GP Insights

GP Insights # 238, 1 February 2020

Trump’s Middle East Peace Plan
Lakshmi V Menon

What happened?
On 28 January 2020, the US President Trump unveiled his long-awaited Middle East peace plan, the much-trumpeted “deal of the century”. The response from Israel and Palestine has been contrasting: The President of Palestinian Authority (Mahmoud Abbas) has rejected the plan as the “slap of the century”. In contrast, the Prime Minister of Israel (Benjamin Netanyahu) has welcome it as the “opportunity of a century”.
 
Based on available information, Trump’s plan focus on the following:

  • It offers an “a viable path” to Palestinian statehood by designating comparably sized land to Gaza and West Bank for a future Palestinian state, doubling the land currently utilized by Palestinians while securing a four-year “land-freeze” agreement from Israel.
  • Jerusalem would continue as an undivided city and the sovereign capital of Israel. In contrast, the Palestinian state’s capital would lie in East Jerusalem (north of Israel’s West Bank barrier) including Abu Dis, Shuafat and Kafr Aqab. 
  • A large majority of Israeli settlements will become contiguous Israeli territory. Those in Palestinian territory would also become part of Israel through transportation grids.
  • Jordan valley, “critical for Israel's national security” will be under Israeli sovereignty.
  • Palestinian refugees can choose to live within future Palestine, integrate into current states of residence, or resettle in a third state.
  • Mutual recognition of both “nation-states”.
  • A demilitarized Palestine 
  • Israel to hold security charge west of Jordan river and the US to work towards reducing Israel’s security footprint .

The global responses to the plan are not uniform. The UK has welcomed it; Turkey and Iran strongly have condemned it. Putin reserved his judgement. From the immediate region, Qatar has welcomed brokering efforts for "longstanding and just peace", Jordan has given a muted response, Egypt advised "a careful and thorough examination of the US vision". At the same time, Saudi Arabia appreciated Trump's efforts calling for direct Palestinian-Israeli talks.
 
What is the background?

The “deal of the century”, a Trump-Jared initiative, is the newest in the series of numerous peace initiatives since the birth of Israel. Before the unveiling, US recognition of occupied Golan Heights as Israeli territory, the Jerusalem vote, statements recognizing occupied West Bank as Israeli territory all confirmed Netanyahu’s victory. It pushed Palestinians further away from the negotiating table. 

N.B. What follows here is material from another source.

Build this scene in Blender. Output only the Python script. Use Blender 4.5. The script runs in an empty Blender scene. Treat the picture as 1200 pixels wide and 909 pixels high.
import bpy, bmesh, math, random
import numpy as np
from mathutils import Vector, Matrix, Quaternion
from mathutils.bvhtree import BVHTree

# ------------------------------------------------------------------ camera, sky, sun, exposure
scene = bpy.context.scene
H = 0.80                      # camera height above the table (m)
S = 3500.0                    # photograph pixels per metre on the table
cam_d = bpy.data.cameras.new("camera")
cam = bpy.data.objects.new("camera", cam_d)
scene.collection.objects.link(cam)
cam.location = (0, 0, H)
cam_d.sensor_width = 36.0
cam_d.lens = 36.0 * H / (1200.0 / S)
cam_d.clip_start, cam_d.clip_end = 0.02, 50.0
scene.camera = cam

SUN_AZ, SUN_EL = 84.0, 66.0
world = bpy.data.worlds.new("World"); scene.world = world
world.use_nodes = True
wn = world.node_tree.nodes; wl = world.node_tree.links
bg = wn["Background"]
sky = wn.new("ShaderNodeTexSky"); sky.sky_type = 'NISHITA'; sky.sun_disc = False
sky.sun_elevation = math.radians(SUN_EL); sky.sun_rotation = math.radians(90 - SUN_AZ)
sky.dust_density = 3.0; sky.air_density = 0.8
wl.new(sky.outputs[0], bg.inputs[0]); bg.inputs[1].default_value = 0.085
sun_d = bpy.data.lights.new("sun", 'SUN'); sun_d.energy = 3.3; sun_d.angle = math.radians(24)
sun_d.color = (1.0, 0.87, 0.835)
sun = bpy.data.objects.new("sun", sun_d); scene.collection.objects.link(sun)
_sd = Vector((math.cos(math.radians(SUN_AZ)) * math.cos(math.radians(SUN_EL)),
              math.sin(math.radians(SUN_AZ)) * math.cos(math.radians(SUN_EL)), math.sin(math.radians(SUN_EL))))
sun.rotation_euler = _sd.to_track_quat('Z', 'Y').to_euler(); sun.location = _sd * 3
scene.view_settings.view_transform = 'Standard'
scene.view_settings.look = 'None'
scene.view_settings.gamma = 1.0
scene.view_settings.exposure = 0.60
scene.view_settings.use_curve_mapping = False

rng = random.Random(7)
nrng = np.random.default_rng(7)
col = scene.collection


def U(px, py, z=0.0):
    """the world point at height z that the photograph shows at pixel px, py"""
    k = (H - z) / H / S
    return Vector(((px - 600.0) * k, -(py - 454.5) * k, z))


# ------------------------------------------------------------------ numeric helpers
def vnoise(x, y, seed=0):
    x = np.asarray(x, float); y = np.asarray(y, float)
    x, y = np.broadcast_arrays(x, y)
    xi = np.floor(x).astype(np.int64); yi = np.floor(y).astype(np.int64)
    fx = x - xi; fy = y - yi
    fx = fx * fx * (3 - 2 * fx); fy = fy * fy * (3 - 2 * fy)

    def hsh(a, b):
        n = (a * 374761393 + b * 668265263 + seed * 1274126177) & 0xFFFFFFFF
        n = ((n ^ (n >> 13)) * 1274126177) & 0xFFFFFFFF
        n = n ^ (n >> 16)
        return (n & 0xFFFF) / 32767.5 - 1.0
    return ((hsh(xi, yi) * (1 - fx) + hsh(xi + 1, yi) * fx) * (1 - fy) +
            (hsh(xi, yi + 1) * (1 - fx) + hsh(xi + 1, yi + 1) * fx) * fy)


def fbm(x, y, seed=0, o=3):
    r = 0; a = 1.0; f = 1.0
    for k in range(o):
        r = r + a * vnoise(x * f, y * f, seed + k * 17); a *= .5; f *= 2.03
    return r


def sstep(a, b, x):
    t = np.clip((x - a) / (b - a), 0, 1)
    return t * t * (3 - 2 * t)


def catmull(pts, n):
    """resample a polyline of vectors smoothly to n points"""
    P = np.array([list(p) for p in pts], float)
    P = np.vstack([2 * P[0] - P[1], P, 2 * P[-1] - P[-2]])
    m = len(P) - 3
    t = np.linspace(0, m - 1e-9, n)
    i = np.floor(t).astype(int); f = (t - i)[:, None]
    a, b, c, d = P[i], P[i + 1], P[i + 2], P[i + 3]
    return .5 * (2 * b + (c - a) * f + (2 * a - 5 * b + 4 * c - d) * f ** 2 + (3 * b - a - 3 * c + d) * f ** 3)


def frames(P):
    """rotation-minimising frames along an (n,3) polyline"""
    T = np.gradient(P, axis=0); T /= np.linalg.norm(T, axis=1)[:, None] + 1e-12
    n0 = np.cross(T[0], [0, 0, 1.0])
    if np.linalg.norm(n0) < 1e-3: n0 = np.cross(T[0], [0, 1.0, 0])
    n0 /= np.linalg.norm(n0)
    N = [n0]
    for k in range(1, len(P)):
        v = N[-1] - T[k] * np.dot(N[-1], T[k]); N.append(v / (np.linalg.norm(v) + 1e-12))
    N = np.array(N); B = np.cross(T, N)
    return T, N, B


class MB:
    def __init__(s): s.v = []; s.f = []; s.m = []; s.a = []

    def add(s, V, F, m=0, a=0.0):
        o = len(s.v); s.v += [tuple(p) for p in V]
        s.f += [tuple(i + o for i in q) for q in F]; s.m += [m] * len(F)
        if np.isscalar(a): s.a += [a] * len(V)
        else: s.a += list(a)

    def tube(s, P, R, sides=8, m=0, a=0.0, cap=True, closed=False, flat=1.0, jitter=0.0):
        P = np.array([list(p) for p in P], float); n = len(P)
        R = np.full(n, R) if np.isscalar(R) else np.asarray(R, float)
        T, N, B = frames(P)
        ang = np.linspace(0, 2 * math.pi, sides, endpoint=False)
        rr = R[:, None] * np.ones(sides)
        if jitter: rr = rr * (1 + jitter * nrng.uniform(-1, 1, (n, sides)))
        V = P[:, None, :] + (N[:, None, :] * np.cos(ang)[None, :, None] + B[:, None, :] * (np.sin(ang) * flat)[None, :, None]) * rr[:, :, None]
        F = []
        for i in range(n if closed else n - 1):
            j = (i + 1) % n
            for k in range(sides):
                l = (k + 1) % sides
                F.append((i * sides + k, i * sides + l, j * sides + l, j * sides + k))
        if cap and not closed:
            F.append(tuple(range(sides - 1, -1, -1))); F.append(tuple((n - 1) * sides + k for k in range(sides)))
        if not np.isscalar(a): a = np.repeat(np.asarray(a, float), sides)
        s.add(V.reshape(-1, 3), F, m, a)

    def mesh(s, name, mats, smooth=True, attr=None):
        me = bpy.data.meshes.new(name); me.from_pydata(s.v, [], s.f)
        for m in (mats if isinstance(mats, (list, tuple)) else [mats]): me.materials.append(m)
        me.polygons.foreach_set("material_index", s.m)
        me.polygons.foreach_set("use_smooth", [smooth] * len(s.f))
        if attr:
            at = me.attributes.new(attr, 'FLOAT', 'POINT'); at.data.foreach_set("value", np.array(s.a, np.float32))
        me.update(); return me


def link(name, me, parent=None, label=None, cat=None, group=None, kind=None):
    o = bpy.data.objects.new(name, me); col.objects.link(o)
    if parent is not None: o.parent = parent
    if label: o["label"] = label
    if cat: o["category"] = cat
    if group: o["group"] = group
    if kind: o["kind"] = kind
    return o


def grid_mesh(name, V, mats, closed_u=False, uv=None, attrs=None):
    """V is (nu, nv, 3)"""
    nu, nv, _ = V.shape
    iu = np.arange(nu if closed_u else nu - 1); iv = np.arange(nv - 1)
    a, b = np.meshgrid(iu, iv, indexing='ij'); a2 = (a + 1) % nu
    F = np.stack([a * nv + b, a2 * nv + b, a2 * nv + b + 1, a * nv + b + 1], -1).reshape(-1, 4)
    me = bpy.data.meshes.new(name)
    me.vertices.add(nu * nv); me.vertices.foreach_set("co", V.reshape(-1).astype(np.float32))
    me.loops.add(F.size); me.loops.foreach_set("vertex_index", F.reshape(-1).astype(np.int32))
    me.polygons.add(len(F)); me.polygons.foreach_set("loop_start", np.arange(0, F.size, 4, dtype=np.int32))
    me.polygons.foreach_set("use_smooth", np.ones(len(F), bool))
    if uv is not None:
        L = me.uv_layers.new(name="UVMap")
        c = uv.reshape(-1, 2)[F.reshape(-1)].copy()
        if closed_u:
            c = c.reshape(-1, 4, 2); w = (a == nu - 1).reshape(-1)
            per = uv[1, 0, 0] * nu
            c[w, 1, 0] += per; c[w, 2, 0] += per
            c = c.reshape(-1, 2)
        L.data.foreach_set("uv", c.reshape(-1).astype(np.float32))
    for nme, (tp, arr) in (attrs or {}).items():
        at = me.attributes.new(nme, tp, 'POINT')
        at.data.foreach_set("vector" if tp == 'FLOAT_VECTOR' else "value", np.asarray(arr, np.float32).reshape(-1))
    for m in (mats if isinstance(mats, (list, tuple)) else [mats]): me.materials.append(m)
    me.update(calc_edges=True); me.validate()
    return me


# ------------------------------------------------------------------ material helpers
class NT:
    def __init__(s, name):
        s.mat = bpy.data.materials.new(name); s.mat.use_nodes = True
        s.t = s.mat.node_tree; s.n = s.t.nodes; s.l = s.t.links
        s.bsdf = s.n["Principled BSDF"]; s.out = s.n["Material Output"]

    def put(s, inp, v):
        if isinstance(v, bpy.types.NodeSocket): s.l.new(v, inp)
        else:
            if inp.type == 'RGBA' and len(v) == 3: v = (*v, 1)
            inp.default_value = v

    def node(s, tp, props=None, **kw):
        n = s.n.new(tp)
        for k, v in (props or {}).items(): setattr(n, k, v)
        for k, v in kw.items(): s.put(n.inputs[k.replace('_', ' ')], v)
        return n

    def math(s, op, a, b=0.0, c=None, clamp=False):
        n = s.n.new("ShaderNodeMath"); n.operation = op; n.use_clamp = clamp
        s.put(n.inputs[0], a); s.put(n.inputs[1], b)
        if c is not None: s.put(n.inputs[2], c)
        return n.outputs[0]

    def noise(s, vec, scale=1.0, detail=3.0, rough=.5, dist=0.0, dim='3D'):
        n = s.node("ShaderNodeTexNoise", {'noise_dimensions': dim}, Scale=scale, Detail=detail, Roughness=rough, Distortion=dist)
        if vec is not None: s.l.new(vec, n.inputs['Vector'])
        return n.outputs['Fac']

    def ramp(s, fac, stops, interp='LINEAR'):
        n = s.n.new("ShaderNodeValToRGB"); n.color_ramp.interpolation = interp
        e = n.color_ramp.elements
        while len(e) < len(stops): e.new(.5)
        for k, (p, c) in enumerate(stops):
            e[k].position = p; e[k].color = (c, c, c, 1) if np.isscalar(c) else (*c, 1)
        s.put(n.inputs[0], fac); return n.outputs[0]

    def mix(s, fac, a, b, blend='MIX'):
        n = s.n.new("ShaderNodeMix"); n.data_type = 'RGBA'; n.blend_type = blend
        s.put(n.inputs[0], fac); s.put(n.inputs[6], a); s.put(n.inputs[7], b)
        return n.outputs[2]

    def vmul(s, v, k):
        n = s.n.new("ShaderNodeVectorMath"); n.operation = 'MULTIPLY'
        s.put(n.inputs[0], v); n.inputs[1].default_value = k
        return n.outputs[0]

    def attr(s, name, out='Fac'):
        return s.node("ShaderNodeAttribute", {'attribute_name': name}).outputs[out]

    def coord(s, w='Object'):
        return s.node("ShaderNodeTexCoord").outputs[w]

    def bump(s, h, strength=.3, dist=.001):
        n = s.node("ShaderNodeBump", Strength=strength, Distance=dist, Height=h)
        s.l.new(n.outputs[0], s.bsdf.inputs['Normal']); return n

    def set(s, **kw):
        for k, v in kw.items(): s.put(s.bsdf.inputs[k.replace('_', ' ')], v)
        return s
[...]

While, Jared Kushner, son-in-law and adviser to Trump, in the past four years, frequented various Arab states brokering peace between them and Israel, his stopovers at international meets such as the recent World Economic Forum in Davos, were aimed at mobilizing international support for the peace plan from Europe, Arab states and others. 

What does it mean?
With the Trump plan, Israel has gained significantly – an authorization to expand occupation and international recognition for its claims over Golan Heights, Jordan valley, settlements and Jerusalem while blurring the borders of a sovereign, independent future Palestinian state. As per the proposal, Palestinian-Israeli interactions, in terms of networking and transportation, forces close coordination at the security supervision of Israel by a demilitarized Palestine – a complete no-no for the Palestinian Authority. 

The intra-Israeli effect includes greater security and contiguity with certainty about settlements; while intra-Palestinian aspects such as destiny of PA, Abbas and Hamas may depend heavily on a rejection of the plan. Although Palestinians’ collective memory refutes its acceptance, in all fairness, it is a plan that is realistic. 

For Trump, it means ensuring the financial backing and votes of White Evangelical Christian Americans. For Netanyahu, as Israeli opposition critiqued, the timing boosts his domestic political leverage. For Palestinians, the plan and subsequent lack of opposition from the Arab world mean shattering of hope and prolonged conflict. With less hope and strong dismissal from Palestinians, hard-liners and extremists will be intensified.